In the 1985-86 season, the Suns became first NBA team to use an interpreter when Georgi Glouchkov was on the roster. The Bulgarian player lasted only one season in the league due partly to communication difficulties he had with the team's coaches.

"(Head coach) John McLeod and (assistant coach) Al Bianchi wanted nothing to do with it," Colangelo said. "But today, given the advances of the foreign players and how ready they are to play the NBA game, everyone is kind of open-minded now."

"Vlade (Divac) had an interpreter for the first half of his rookie season and it wasn't a big deal at all," said Randy Pfund, the Miami Heat general manager who was an assistant coach with the Los Angeles Lakers in 1989. "Now, it's certainly not going to be a major factor with any team."

Hilario's agent, Michael Coyne, said only one general manager expressed caution over Hilario's need for an interpreter -- Bulls GM Jerry Krause. "He told me he wants to be able to have a face-to-face conversation with his players," Coyne said.

"A guy like Nene knows the basketball language, so that's not going to be any type of deterrant," said Larry Harris, assistant general manager of the Milwaukee Bucks. "There's no question that talent wins out.

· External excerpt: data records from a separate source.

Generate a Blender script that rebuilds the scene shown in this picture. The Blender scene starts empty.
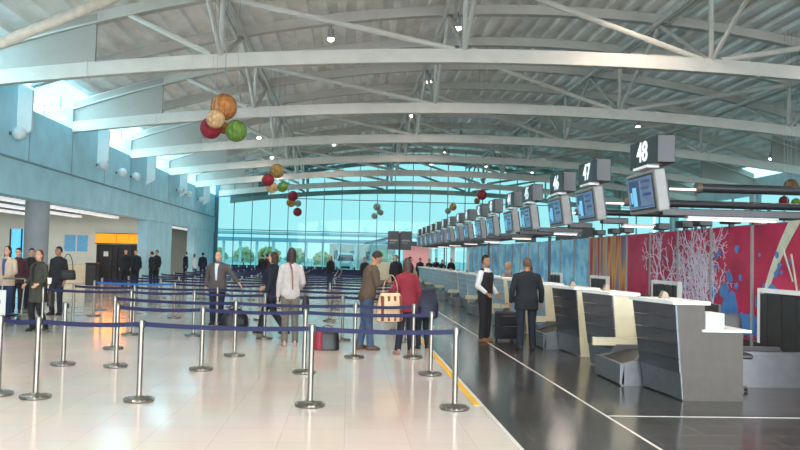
import bpy, math, random
from mathutils import Vector, Matrix
random.seed(7)
scene = bpy.context.scene
COL = scene.collection
R = math.radians

# ------------------------------------------------------------------ camera, sky, exposure
F = 778.0; EYE = 1.7
yaw = math.atan(50/F); pit = math.atan(33/F); roll = .024
fwd = Vector((math.sin(yaw)*math.cos(pit), math.cos(yaw)*math.cos(pit), math.sin(pit)))
r0 = Vector((math.cos(yaw), -math.sin(yaw), 0)); u0 = r0.cross(fwd)
rt = r0*math.cos(roll) + u0*math.sin(roll); up = rt.cross(fwd)
cam = bpy.data.objects.new('camera', bpy.data.cameras.new('camera'))
COL.objects.link(cam)
cam.matrix_world = Matrix(((rt.x, up.x, -fwd.x, 0), (rt.y, up.y, -fwd.y, 0), (rt.z, up.z, -fwd.z, EYE), (0, 0, 0, 1)))
cam.data.sensor_width = 36; cam.data.lens = 36*F/800; cam.data.clip_end = 600
scene.camera = cam

world = bpy.data.worlds.new('sky'); scene.world = world; world.use_nodes = True
wn = world.node_tree; wn.nodes.clear()
wo = wn.nodes.new('ShaderNodeOutputWorld'); wb = wn.nodes.new('ShaderNodeBackground')
tc = wn.nodes.new('ShaderNodeTexCoord'); sp = wn.nodes.new('ShaderNodeSeparateXYZ'); cr = wn.nodes.new('ShaderNodeValToRGB')
wn.links.new(tc.outputs['Generated'], sp.inputs[0]); wn.links.new(sp.outputs['Z'], cr.inputs[0])
cr.color_ramp.elements[0].position = 0.0; cr.color_ramp.elements[0].color = (.50, .90, .94, 1)
cr.color_ramp.elements[1].position = .35; cr.color_ramp.elements[1].color = (.36, .88, .95, 1)
wn.links.new(cr.outputs[0], wb.inputs['Color']); wb.inputs['Strength'].default_value = 1.85
wn.links.new(wb.outputs[0], wo.inputs[0])
vs = scene.view_settings
vs.view_transform = 'Standard'; vs.look = 'None'; vs.gamma = 1; vs.exposure = 0.22; vs.use_curve_mapping = False
LAMP_W = 620.0        # each ceiling downlight
DAY_W = 400.0         # daylight entering through each high side window
SLAT = 2.2

def area(name, loc, aim, sx, sy, w, col):
    l = bpy.data.lights.new(name, 'AREA'); l.shape = 'RECTANGLE'; l.size = sx; l.size_y = sy; l.energy = w; l.color = col
    o = bpy.data.objects.new(name, l); COL.objects.link(o); o.location = loc
    o.rotation_euler = (Vector(aim) - Vector(loc)).to_track_quat('-Z', 'Y').to_euler()
    return o
# added fill light behind the camera, aimed up to brighten roof and hall
area('rear_fill', (7, -13.5, 4.4), (7, 20, 7.0), 32, 7.5, 6600, (.97, .97, 1.0))

# added cyan fill washing the left wall through an invented roof gap
wall_fill = area('left_wall_fill', (-10.38, 28, 7.75), (-10.35, 28, 3), .3, 74, 520, (.36, .84, 1.0))
wall_fill.rotation_euler = (0, R(4.2), 0)
# ------------------------------------------------------------------ helpers
def lin(c): 
    return tuple(((v/255)/12.92 if v/255 <= .04045 else ((v/255+.055)/1.055)**2.4) for v in c)
MATS = {}
def mat(name, c, rough=.6, metal=0, var=.06, scale=6, spec=.5, emit=None, es=1, bump=0, coat=0):
    if name in MATS: return MATS[name]
    m = bpy.data.materials.new(name); m.use_nodes = True; MATS[name] = m
    nt = m.node_tree; p = nt.nodes['Principled BSDF']; L = lin(c)
    p.inputs['Roughness'].default_value = rough; p.inputs['Metallic'].default_value = metal
    p.inputs['Specular IOR Level'].default_value = spec; p.inputs['Coat Weight'].default_value = coat
    t = nt.nodes.new('ShaderNodeTexCoord'); n = nt.nodes.new('ShaderNodeTexNoise'); n.inputs['Scale'].default_value = scale
    n.inputs['Detail'].default_value = 4
    r = nt.nodes.new('ShaderNodeValToRGB')
    r.color_ramp.elements[0].position = .3; r.color_ramp.elements[1].position = .7
    r.color_ramp.elements[0].color = (*[v*(1-var*2) for v in L], 1); r.color_ramp.elements[1].color = (*[min(1, v*(1+var*2)) for v in L], 1)
    nt.links.new(t.outputs['Object'], n.inputs['Vector']); nt.links.new(n.outputs['Fac'], r.inputs[0]); nt.links.new(r.outputs[0], p.inputs['Base Color'])
    if bump:
        b = nt.nodes.new('ShaderNodeBump'); b.inputs['Strength'].default_value = bump; b.inputs['Distance'].default_value = .02
        nt.links.new(n.outputs['Fac'], b.inputs['Height']); nt.links.new(b.outputs[0], p.inputs['Normal'])
    if emit:
        p.inputs['Emission Color'].default_value = (*lin(emit), 1); p.inputs['Emission Strength'].default_value = es
    return m

class MB:
    def __init__(s): s.v = []; s.f = []; s.m = []; s.mi = 0
    def add(s, vs, fs):
        k = len(s.v); s.v += [tuple(v) for v in vs]; s.f += [tuple(i+k for i in f) for f in fs]; s.m += [s.mi]*len(fs); return s
    def hexa(s, p):   # 8 points: bottom ring 0-3, top ring 4-7
        return s.add(p, [(3,2,1,0), (4,5,6,7), (0,1,5,4), (1,2,6,5), (2,3,7,6), (3,0,4,7)])
    def box(s, x0, x1, y0, y1, z0, z1):
        return s.hexa([(x0,y0,z0),(x1,y0,z0),(x1,y1,z0),(x0,y1,z0),(x0,y0,z1),(x1,y0,z1),(x1,y1,z1),(x0,y1,z1)])
    def bbox(s, x0, x1, y0, y1, z0, z1, b=.01):   # box with bevelled edges: rings
        ring = lambda i: [(x0+i,y0+b,),(x0+b,y0+i),(x1-b,y0+i),(x1-i,y0+b),(x1-i,y1-b),(x1-b,y1-i),(x0+b,y1-i),(x0+i,y1-b)]
        rings = [([(x0+b,y0+b)]*2+[(x1-b,y0+b)]*2+[(x1-b,y1-b)]*2+[(x0+b,y1-b)]*2, z0), (ring(0), z0+b), (ring(0), z1-b), ([(x0+b,y0+b)]*2+[(x1-b,y0+b)]*2+[(x1-b,y1-b)]*2+[(x0+b,y1-b)]*2, z1)]
        vs = [(p[0], p[1], z) for rr, z in rings for p in rr]
        fs = [(j*8+i, j*8+(i+1)%8, (j+1)*8+(i+1)%8, (j+1)*8+i) for j in range(3) for i in range(8)]
        fs += [tuple(range(7,-1,-1)), tuple(range(24,32))]
        return s.add(vs, fs)
    def tube(s, a, b, r, r2=None, n=10, flat=None):
        a = Vector(a); b = Vector(b); r2 = r if r2 is None else r2; d = (b-a).normalized()
        x = d.orthogonal().normalized() if abs(d.z) > .95 else d.cross(Vector((0,0,1))).normalized(); y = d.cross(x)
        vs = []
        for p, q in ((a, r), (b, r2)):
            for i in range(n):
                t = 2*math.pi*(i+.5)/n; vs.append(p + x*math.cos(t)*q + y*math.sin(t)*q*(flat or 1))
        fs = [(i, (i+1)%n, n+(i+1)%n, n+i) for i in range(n)] + [tuple(range(n-1,-1,-1)), tuple(range(n,2*n))]
        return s.add(vs, fs)
    def bar(s, a, b, w, h):       # rectangular bar from a to b, h in the vertical plane
        a = Vector(a); b = Vector(b); d = (b-a).normalized()
        x = (d.cross(Vector((0,0,1))) if abs(d.z) < .99 else Vector((1,0,0))).normalized(); y = x.cross(d)
        P = lambda p: [p-x*w/2-y*h/2, p+x*w/2-y*h/2, p+x*w/2+y*h/2, p-x*w/2+y*h/2]
        return s.hexa(P(a)+P(b))
    def sweep(s, pts, w, h):
        for a, b in zip(pts[:-1], pts[1:]): s.bar(a, b, w, h)
        return s
    def lathe(s, prof, c=(0,0,0), n=20):
        vs = []; fs = []
        for r, z in prof:
            for i in range(n):
                t = 2*math.pi*i/n; vs.append((c[0]+r*math.cos(t), c[1]+r*math.sin(t), c[2]+z))
        for j in range(len(prof)-1):
            for i in range(n): fs.append((j*n+i, j*n+(i+1)%n, (j+1)*n+(i+1)%n, (j+1)*n+i))
        fs += [tuple(range(n-1,-1,-1)), tuple(range((len(prof)-1)*n, len(prof)*n))]
        return s.add(vs, fs)
    def ell(s, c, r, n=12, k=8, rot=None):
        vs = []; fs = []
        for j in range(1, k):
            ph = math.pi*j/k
            for i in range(n):
                t = 2*math.pi*i/n; v = Vector((r[0]*math.sin(ph)*math.cos(t), r[1]*math.sin(ph)*math.sin(t), -r[2]*math.cos(ph)))
                if rot: v = rot @ v
                vs.append(v + Vector(c))
        b = Vector((0,0,-r[2])); t_ = Vector((0,0,r[2]))
        if rot: b = rot @ b; t_ = rot @ t_
        vs += [b+Vector(c), t_+Vector(c)]; nb = len(vs)-2
        for j in range(k-2):
            for i in range(n): fs.append((j*n+i, j*n+(i+1)%n, (j+1)*n+(i+1)%n, (j+1)*n+i))
        for i in range(n):
            fs.append((nb, (i+1)%n, i)); fs.append((nb+1, (k-2)*n+i, (k-2)*n+(i+1)%n))
        return s.add(vs, fs)
    def cap(s, a, b, r, r2=None):
        r2 = r if r2 is None else r2
        s.tube(a, b, r, r2, 10); s.ell(a, (r,)*3, 10, 6); s.ell(b, (r2,)*3, 10, 6); return s
    def loft(s, rings, n=20):     # rings: (cx, cy, z, rx, ry)
        vs = []; fs = []
        for cx, cy, z, rx, ry in rings:
            for i in range(n):
                t = 2*math.pi*i/n; c, q = math.cos(t), math.sin(t)
                e = .82
                vs.append((cx + rx*math.copysign(abs(c)**e, c), cy + ry*math.copysign(abs(q)**e, q), z))
        for j in range(len(rings)-1):
            for i in range(n): fs.append((j*n+i, j*n+(i+1)%n, (j+1)*n+(i+1)%n, (j+1)*n+i))
        fs += [tuple(range(n-1,-1,-1)), tuple(range((len(rings)-1)*n, len(rings)*n))]
        return s.add(vs, fs)
    def prism(s, poly, axis, a, b):
        n = len(poly)
        def P(p, t): return {'x': (t, p[0], p[1]), 'y': (p[0], t, p[1]), 'z': (p[0], p[1], t)}[axis]
        return s.add([P(p, a) for p in poly] + [P(p, b) for p in poly], [(i, (i+1)%n, n+(i+1)%n, n+i) for i in range(n)] + [tuple(range(n-1,-1,-1)), tuple(range(n, 2*n))])
    def mesh(s, name, mats):
        me = bpy.data.meshes.new(name); me.from_pydata(s.v, [], s.f)
        for m in (mats if isinstance(mats, (list, tuple)) else [mats]): me.materials.append(m)
        me.polygons.foreach_set('material_index', s.m); me.update(); return me
    def build(s, name, mats, parent=None, smooth=False, loc=None, **kw):
        me = s.mesh(name, mats)
        bmfix(me)
        if smooth: me.polygons.foreach_set('use_smooth', [True]*len(me.polygons))
        o = bpy.data.objects.new(name, me); COL.objects.link(o)
        if smooth == 'auto':
            me.set_sharp_from_angle(angle=R(38))
        if parent: o.parent = parent
        if loc: o.location = loc
        tag(o, **kw); return o
import bmesh
def bmfix(me):
    b = bmesh.new(); b.from_mesh(me); bmesh.ops.recalc_face_normals(b, faces=b.faces); b.to_mesh(me); b.free()
def tag(o, label=None, cat=None, group=None, kind=None):
    if label: o['label'] = label
    if cat: o['category'] = cat
    if group: o['group'] = group
    if kind: o['kind'] = kind
    return o
def thing(name, label, cat, loc=(0,0,0), rz=0, group=None):
    o = bpy.data.objects.new(name, None); COL.objects.link(o); o.location = loc; o.rotation_euler = (0,0,rz); o.empty_display_size = .1
    return tag(o, label, cat, group)
KIDS = {}
def dup(root, loc, rz=None, label=None, scale=None):
    if root.name not in KIDS: KIDS[root.name] = [(c, list(c.children)) for c in root.children]
    r = root.copy(); COL.objects.link(r); r.location = loc
    if rz is not None: r.rotation_euler = (0,0,rz)
    if scale: r.scale = scale
    if label: r['label'] = label
    for ch, gs in KIDS[root.name]:
        c = ch.copy(); COL.objects.link(c); c.parent = r
        for g in gs:
            d = g.copy(); COL.objects.link(d); d.parent = c
    return r
def struct(name, mb, m, **k): return mb.build(name, m, kind='structure', **k)
ORD = ['nearest', 'second', 'third', 'fourth', 'fifth', 'sixth', 'seventh', 'eighth', 'ninth', 'tenth', 'eleventh', 'twelfth', 'thirteenth', 'fourteenth', 'fifteenth', 'sixteenth', 'seventeenth', 'eighteenth', 'nineteenth', 'twentieth', 'twenty-first', 'twenty-second', 'twenty-third', 'twenty-fourth']

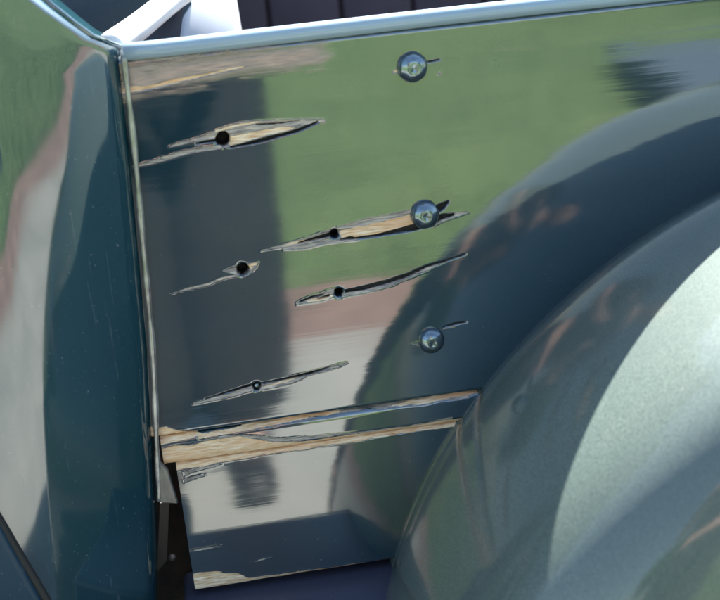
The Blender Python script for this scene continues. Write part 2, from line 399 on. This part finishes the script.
# ---- bolts
def bolt(px, py, rad, hgt, rot):
    c0 = P(px, py); vs, fs = [], []; n = 28
    prof = [(1.0, 0), (1.0, .16), (.97, .3), (.88, .52), (.72, .74), (.5, .9), (.3, .97), (.24, .93), (.0, .90)]
    for r, y in prof:
        for k in range(n):
            an = 2*math.pi*k/n+rot; fac = 1+.012*math.cos(6*(an-rot))*(1 if r > .45 else 0)
            vs.append((c0[0]+rad*r*fac*math.cos(an), c0[1]-hgt*y-.0006+.004*(y == 0), c0[2]+rad*r*fac*math.sin(an)))
    for i in range(len(prof)-1):
        for k in range(n): fs.append((i*n+k, i*n+(k+1) % n, (i+1)*n+(k+1) % n, (i+1)*n+k))
    b = mesh('bolt', vs, fs, CHROME, truck)
    me = b.data; me.update()
    return b
bolt(412, 67, .0112, .0085, .3); bolt(424.5, 214, .0110, .009, .1); bolt(431, 340, .0104, .008, .6)
# glinting stub of screw left in the lowest hole
q = P(257, 386.5); v, f = tube([(q[0], .012, q[2]), (q[0], .002, q[2]), (q[0], .001, q[2])], [.0022, .0022, .0014], 12)
mesh('screw_stub', v, f, CHROME, truck)

# ---- rail along the top of the bed side
zr = 1.0540
v, f = tube([(x, .002+.0012*math.sin(x*7), zr+.0006*math.sin(x*11)) for x in np.linspace(-.149, .75, 40)], .0072, 28)
for i, p in enumerate(v):                         # slightly flattened on top
    v[i] = Vector((p[0], p[1], zr+(p[2]-zr)*.86+.001))
mesh('top_rail', v, f, RAILM, truck)

# ---- rear fender: surface of revolution with a rolled crown
CX, CZ, FR = .4507, .4612, .467
prof = [tuple(q) for q in spline([(0, .467), (.022, .4755), (.055, .4830), (.10, .4885), (.15, .4902), (.20, .487), (.235, .480), (.262, .467), (.284, .443), (.298, .408), (.305, .365), (.309, .31), (.311, .24), (.312, .10)], 7)]
prof = [(-.015, FR+.0005), (-.004, FR+.0005)]+prof
vs, fs = [], []; NA = 220
ang = np.linspace(R(-8), R(215), NA)
for a in ang:
    for w, r in prof: vs.append((CX+r*math.cos(a), -w, CZ+r*math.sin(a)))
np_ = len(prof)
for i in range(NA-1):
    for k in range(np_-1): fs.append((i*np_+k, (i+1)*np_+k, (i+1)*np_+k+1, i*np_+k+1))
fe = mesh('rear_fender', vs, fs, FEND, truck)
# wheel under the fender
tyre = [(CX, -.02, .36), (CX, -.16, .36)]
v, f = tube([(CX, .06, .35), (CX, .03, .35), (CX, -.05, .35), (CX, -.08, .35)], [.28, .33, .33, .28], 48)
wh = mesh('wheel', v, f, RUBBER, truck)

# ---- running board / fender apron below the boards
bm = bmesh.new(); box(bm, (-.168, -.105, .57), (.02, .05, .608)); fin('running_board', bm, STEPP, truck, True, .006)

bm = bmesh.new(); box(bm, (-1.2, -.38, .47), (-.17, .0, .50)); fin('running_board', bm, STEPP, truck, True, .008)  # unseen step added under the cab to darken the cab's lower reflection

# ---- cab corner panel
seam_px = [(121, 40), (122, 55), (133, 150), (143, 260), (151, 350), (155, 440), (158, 500), (159, 560), (159, 620)]
seam = [P(x-1, y) for x, y in seam_px]
sz_ = np.array([s[2] for s in seam])[::-1]; sx_ = np.array([s[0] for s in seam])[::-1]
def seamx(z): return float(np.interp(z, sz_, sx_))
plan = spline([(.0, .03), (.0, .006), (-.005, -.009), (-.016, -.019), (-.044, -.037), (-.092, -.060), (-.155, -.080), (-.23, -.095), (-.32, -.103), (-.43, -.105), (-.70, -.098), (-1.1, -.07)], 8)
def cab_pt(z, p): 
    bulge = -.010*math.cos((z-.85)*2.6)
    return (seamx(z)+p[0]-.001, p[1]+bulge*min(1, -p[0]/.08 if p[0] < 0 else 0), z)
TOPZ = P(105, 50)[2]
vs, fs = [], []; zz = np.linspace(.40, TOPZ, 80)
for z in zz:
    for p in plan: vs.append(cab_pt(z, p))
n = len(plan)
for i in range(len(zz)-1):
    for k in range(n-1): fs.append((i*n+k, i*n+k+1, (i+1)*n+k+1, (i+1)*n+k))
PLX = [-q[0] for q in plan[16:]]; PLY = [cab_pt(TOPZ, q)[1] for q in plan[16:]]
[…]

It's not like we would be asking him to write letters."

None of the other foreign talent projected to go in the first round, including Nikoloz Tskitishvili of the former Russian republic of Georgia, Jiri Welsch of the Czech Republic or Slovenian Bostjan Nachbar, are expected to need interpreters at courtside like Hilario.

"It's important to understand everything -- for the team, coaches and general managers," said Tskitishvili, who learned to speak English by talking to players while playing in Slovenia in 1999 and 2000. "Sometimes I'm surprised that I'm speaking English."